OUR NATIONAL PORTFOLIO, 2018-22:

Children and Young People Narrative

Our work with children and young people is a key element of the Arts Council’s 10-year strategy, Great Art and Culture for Everyone. We want every child to have opportunities to create, participate in and experience high quality art and cultural activities.

However, we know from recent research that disparities of opportunity exist for many children and young people, preventing them from benefiting from the pleasures, happiness and life-changing skills that art and culture bring. Some children and young people face significant barriers to participation in art and culture – barriers of income, class, geography, race and ethnicity, faith and disability. In addition, we are not reaching children early enough, in the pre-school years, when life-long habits are formed.

In October 2015 we launched the Cultural Education Challenge. This is a call for arts and cultural organisations, educational institutions and local authorities to come together to share resources and create locally targeted, coherent, and visible Cultural Education Partnerships. We encourage all our funded organisations to work in partnerships which support children to access arts and cultural opportunities.

In 2015, 74 per cent of National Portfolio Organisations included work with children and young people, as did 21 Major Partner Museums, our national network of Music Education Hubs and the 10 Bridge Organisations. Bridges have a crucial role of brokering partnerships between schools and cultural organisations.

While it is important to provide opportunities for children and young people to take part in art and culture, these opportunities need to be high quality. We’ve supported the development of Quality Principles for cultural education and advocated for high quality arts and culture in the curriculum through Artsmark. This important award has now been redesigned, by schools for schools. It will be an excellent source of evidence for Ofsted, supporting inspectors to better understand the quality of cultural education within a school.
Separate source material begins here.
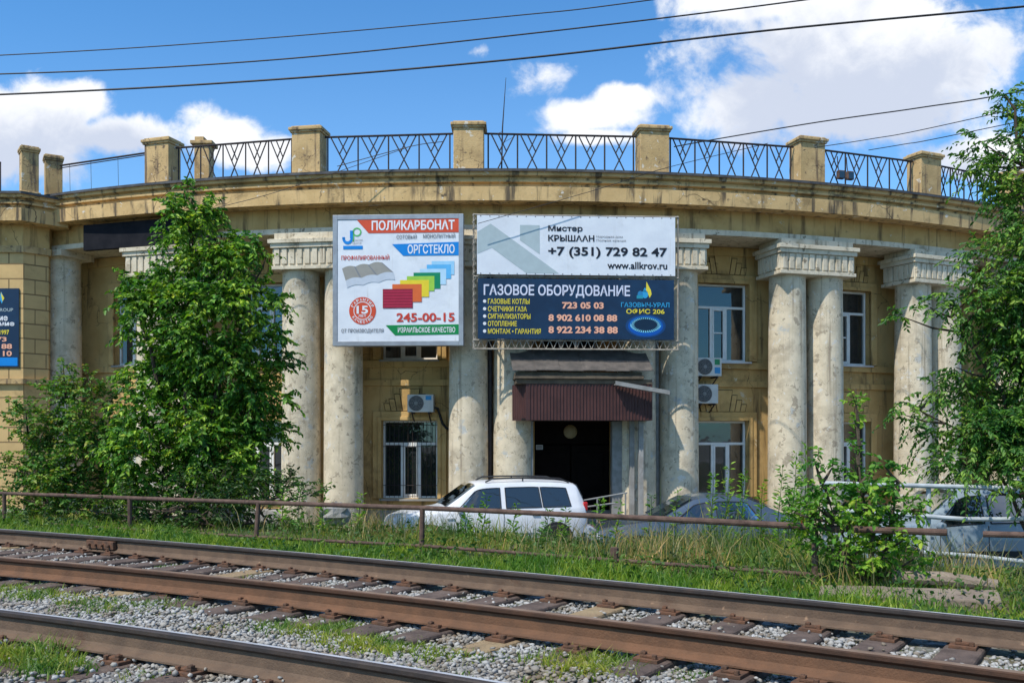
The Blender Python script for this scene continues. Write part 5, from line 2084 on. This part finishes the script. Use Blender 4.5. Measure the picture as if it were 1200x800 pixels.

There are now approximately 70 Local Cultural Education Partnerships; some are fully established, others are still developing. One important example of a functioning partnership is Our Future City in Brighton. It has a 10-year vision for the city’s children and young people that encourages young people to be creative as well as working in partnership to improve their health and wellbeing, and supporting routes into employment.

Over the next four years, our work with children and young people will be strengthened via the National Portfolio. More organisations, an increase of 14.1 per cent, intend to programme work by, with and for children and young people and will use the Quality Principles to inform their approach – these emphasise the need to involve young people when planning and delivering programmes.
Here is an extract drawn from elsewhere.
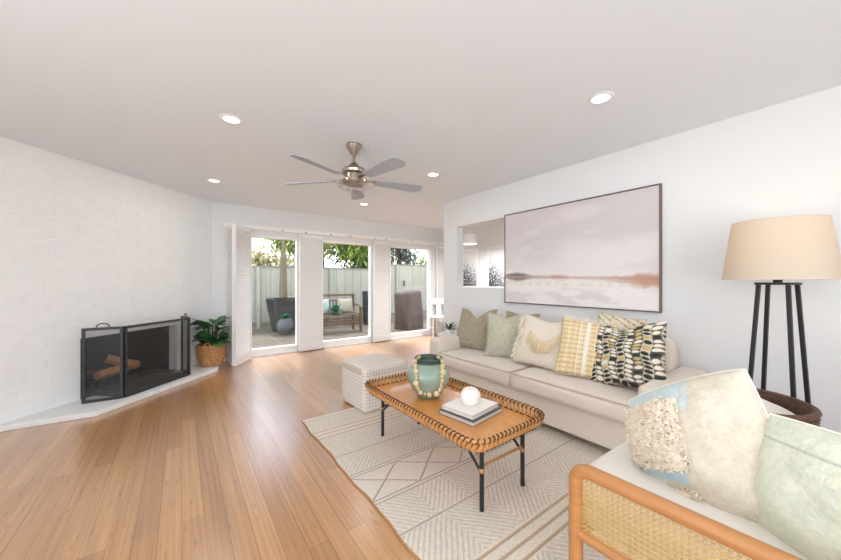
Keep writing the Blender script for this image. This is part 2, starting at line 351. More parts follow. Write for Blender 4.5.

Several organisations have focused on young people as leaders, including Contact Theatre in Manchester and Suffolk Libraries, both of which will work to develop the skills and resilience of young people as future sector leaders in the arts, library and cultural sectors.

There is an increased undertaking from National Portfolio to do work with early years children. In the North, Blackpool Grand will deliver an early years’ programme and a Festival that builds on its work with partners in Blackpool, an area of low engagement with arts and culture. Other strong early years work in the North is included in applications from Horse and Bamboo, Z Arts, Opera North, The Sage, Baltic, Gem Arts and Music in the Round.

We are also interested in exploring how young people use digital media to experience arts and culture. Many organisations plan to widen their digital services. Beatfreeks, a youth-led Birmingham organisation, will programme music, spoken word and use technology to capture young people’s interest. Birmingham Open Media offers cutting edge technology programmes in which children and young people make their own work in response to gallery content. In addition Culture 24, a new organisation to the Arts Council portfolio, will help museums to create cultural learning content for children and young people.

The Arts Council will maintain a strong national commitment to cultural education, leading with the Cultural Education Challenge, Cultural Education Partnerships and our investment in the National Portfolio.

This programme will be underpinned by work on two major policy initiatives: the 25-year Creative Talent Plan, being piloted in partnership with De Montfort University in Leicester; and the Durham Commission on Creativity and Education, a partnership with Durham University.